Friday, Apr. 08, 1966
Uplifting the Skylines
BUILDING Uplifing the Skylines
The enormous appetite of businessmen for new office space is lifting the economy as well as the skylines of the U.S. From Honolulu to Boston, from New Orleans to Chicago, seldom have so many new towers changed the urban landscape or taken shape on architects' drafting boards and in corporate budgets.
This week workmen will hoist the final structural steel beam into place for Atlanta's 26-story Life Insurance Co. of Georgia building. Los Angeles will celebrate the similar "topping out" of its tallest building yet, the 42-story, $30 million Union Bank Square. In Manhattan, wreckers have just begun smashing a ramshackle clutch of century-old eyesores to make room for the world's highest skyscrapers, the twin 110-story 1,350-ft. structures of the Port of New York Authority's World Trade Center.* Boston's State Street Bank & Trust Co. is busy shifting 1,000 employees into its new 30-story office, and later this month some 4,000 federal workers will start moving into Boston's new 24-story John F. Kennedy building.
Rising every year since 1959, expenditures for office building in the U.S. reached a peak of $2.5 billion last year, but the Census Bureau expects these figures to climb another 16% to $2.9 billion in 1966. New contracts for office buildings surged 25% ahead of their 1965 pace during the first two months of this year, according to F. W. Dodge construction statistics.
Corridor of Towers. New York City, still by far the leader, continues to amaze the pessimists by consuming vast amounts of office space and crying for more. Since World War II, 182 new structures with 66 million sq. ft. of office space have gone up in Manhattan, giving the island not only the highest quality space in the nation but also over a third of the U.S. total. Even with another 35 skyscrapers under way or planned, which will have as much space as the entire office supply of Boston, New York is experiencing a shortage. In the resulting scramble, corporations lease offices in buildings many months before they are built.
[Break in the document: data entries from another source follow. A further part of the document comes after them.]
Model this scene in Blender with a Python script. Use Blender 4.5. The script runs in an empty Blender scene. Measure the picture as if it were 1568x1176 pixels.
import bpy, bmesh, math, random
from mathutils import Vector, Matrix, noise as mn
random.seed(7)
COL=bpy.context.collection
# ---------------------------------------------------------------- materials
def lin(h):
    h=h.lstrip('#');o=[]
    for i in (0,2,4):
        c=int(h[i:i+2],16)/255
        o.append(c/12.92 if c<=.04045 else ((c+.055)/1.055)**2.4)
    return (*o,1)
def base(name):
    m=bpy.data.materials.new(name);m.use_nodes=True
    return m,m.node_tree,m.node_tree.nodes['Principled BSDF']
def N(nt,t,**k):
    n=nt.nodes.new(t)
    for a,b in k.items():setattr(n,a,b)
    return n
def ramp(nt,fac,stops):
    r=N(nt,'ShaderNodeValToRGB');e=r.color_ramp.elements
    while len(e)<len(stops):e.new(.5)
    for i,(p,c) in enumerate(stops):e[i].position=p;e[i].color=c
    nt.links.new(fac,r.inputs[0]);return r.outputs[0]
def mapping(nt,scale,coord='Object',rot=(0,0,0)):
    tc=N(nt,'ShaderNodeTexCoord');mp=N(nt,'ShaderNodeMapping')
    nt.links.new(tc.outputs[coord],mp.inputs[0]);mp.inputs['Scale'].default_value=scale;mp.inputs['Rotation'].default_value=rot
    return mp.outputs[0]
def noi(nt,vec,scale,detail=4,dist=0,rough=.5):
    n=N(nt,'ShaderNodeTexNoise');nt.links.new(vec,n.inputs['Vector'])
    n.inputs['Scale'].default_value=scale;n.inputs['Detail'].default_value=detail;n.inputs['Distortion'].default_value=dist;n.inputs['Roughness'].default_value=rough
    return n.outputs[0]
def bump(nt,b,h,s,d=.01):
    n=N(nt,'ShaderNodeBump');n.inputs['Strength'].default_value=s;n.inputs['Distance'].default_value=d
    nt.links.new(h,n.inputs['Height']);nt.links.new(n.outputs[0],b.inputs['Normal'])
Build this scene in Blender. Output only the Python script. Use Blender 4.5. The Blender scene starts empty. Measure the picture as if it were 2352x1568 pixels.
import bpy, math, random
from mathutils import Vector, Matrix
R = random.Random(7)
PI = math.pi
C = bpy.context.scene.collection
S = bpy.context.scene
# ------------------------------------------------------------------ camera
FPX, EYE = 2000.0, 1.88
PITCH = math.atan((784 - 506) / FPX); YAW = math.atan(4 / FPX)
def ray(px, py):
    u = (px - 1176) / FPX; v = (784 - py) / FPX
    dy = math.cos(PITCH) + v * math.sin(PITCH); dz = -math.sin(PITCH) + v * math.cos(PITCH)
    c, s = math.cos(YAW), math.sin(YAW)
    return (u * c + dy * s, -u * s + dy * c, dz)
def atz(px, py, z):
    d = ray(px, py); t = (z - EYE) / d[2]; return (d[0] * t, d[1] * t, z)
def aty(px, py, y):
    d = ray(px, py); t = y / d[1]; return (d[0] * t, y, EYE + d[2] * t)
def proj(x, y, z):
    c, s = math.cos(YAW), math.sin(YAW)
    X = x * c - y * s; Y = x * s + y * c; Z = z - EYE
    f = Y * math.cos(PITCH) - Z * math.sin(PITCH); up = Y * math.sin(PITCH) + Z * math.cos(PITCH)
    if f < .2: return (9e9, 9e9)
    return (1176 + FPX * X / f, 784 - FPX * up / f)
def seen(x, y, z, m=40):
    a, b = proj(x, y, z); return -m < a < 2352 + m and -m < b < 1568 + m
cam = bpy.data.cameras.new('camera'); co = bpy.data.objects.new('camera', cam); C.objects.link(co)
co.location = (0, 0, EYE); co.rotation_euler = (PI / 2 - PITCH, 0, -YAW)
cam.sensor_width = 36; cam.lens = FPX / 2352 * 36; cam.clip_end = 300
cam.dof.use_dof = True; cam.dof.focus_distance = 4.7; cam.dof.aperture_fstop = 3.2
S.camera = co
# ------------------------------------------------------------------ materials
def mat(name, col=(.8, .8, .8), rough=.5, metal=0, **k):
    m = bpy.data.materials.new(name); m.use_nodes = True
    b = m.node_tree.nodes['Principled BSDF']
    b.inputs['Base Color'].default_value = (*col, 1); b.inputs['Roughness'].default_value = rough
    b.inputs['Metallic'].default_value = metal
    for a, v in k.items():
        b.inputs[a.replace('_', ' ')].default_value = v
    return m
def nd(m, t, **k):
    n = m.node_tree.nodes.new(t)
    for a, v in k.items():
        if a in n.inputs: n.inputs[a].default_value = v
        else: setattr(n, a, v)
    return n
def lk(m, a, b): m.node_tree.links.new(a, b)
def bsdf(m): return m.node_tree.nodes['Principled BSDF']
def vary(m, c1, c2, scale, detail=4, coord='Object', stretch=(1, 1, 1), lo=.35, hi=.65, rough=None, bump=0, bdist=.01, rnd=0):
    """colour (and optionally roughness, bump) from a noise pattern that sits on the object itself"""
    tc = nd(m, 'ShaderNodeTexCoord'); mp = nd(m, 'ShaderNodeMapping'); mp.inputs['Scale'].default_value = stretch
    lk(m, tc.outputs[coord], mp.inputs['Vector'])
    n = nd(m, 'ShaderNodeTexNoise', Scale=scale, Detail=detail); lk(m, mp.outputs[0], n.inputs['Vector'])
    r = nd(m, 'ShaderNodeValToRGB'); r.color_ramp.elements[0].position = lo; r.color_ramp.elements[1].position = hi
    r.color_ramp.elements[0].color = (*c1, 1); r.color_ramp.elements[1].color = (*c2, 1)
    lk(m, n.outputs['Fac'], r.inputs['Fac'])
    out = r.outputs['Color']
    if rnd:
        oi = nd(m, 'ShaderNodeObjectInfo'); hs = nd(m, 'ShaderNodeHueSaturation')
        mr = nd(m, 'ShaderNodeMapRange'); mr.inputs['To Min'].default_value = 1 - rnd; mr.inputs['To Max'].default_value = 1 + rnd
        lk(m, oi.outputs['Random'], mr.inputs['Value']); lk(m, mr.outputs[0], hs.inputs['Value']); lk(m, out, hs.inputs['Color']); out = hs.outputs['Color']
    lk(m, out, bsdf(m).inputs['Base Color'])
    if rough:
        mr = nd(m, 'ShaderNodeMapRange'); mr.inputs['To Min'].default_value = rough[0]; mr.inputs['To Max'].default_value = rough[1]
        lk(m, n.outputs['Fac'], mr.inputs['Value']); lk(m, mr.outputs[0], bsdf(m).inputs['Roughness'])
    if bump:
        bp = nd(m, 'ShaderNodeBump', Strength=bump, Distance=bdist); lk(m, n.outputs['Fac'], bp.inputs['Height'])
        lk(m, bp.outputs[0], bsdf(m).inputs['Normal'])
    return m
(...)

The 15-mile corridor from downtown Los Angeles to the U.C.L.A. campus is filling with office towers. Although San Francisco has added over 3,000,000 ft. of downtown office space in three years, the big new John Hancock and International buildings opened with 100% occupancy. Detroit went 30 years without a new office building, but builders recently completed three at once. Pittsburgh's famous Golden Triangle will double its office space in the next 18 months, and demand is so strong that Builder John Galbreath has just lifted his plans for a new U.S. Steel office from 50 to 65 stories. Overbuilding has put a lid on further expansion in several cities including Denver, Akron, Kansas City and Dallas, but the proliferation of paper work and the economy's long expansion still feed demand elsewhere.
Subsidized Barbers. Chicago, where the skyscraper was invented, not only built more office space last year than at any time since 1930, but showed the trade some new tricks. The 35-story Brunswick Building typifies the trend toward amenities that lure tenants away from older but cheaper quarters: huge (7 ft. by 9 ft.) picture windows, plaza-like setbacks, a subterranean shopping arcade connecting to the adjacent subway and civic center through an underground tunnel. Restaurants, a tobacco shop and a barber shop, whose rent often has to be subsidized by the landlord, have also become essential.
In the pursuit of splendors to keep image-conscious tenants--and their employees--happy, office builders have also turned to alfresco terraces, interior courtyards, Olympic-sized pools, or such vaulted Romanesque colonnades as embellish Houston's Jefferson Chemical Building. Peachtree Center, Atlanta's version of Rockefeller Center, boasts a two-story concrete sculpture that has become a conversation piece in the South. Los Angeles' new Occidental Center offers not only a tenants' lounge, an exercise room, an auditorium and a ground-level patio but also a 30th-floor Zen Buddhist garden where tenants can enjoy serenity in the sun--or as the case may be, the smog.
*Without its 222-ft. television mast, the Empire State Building reaches an altitude of only 1,250ft.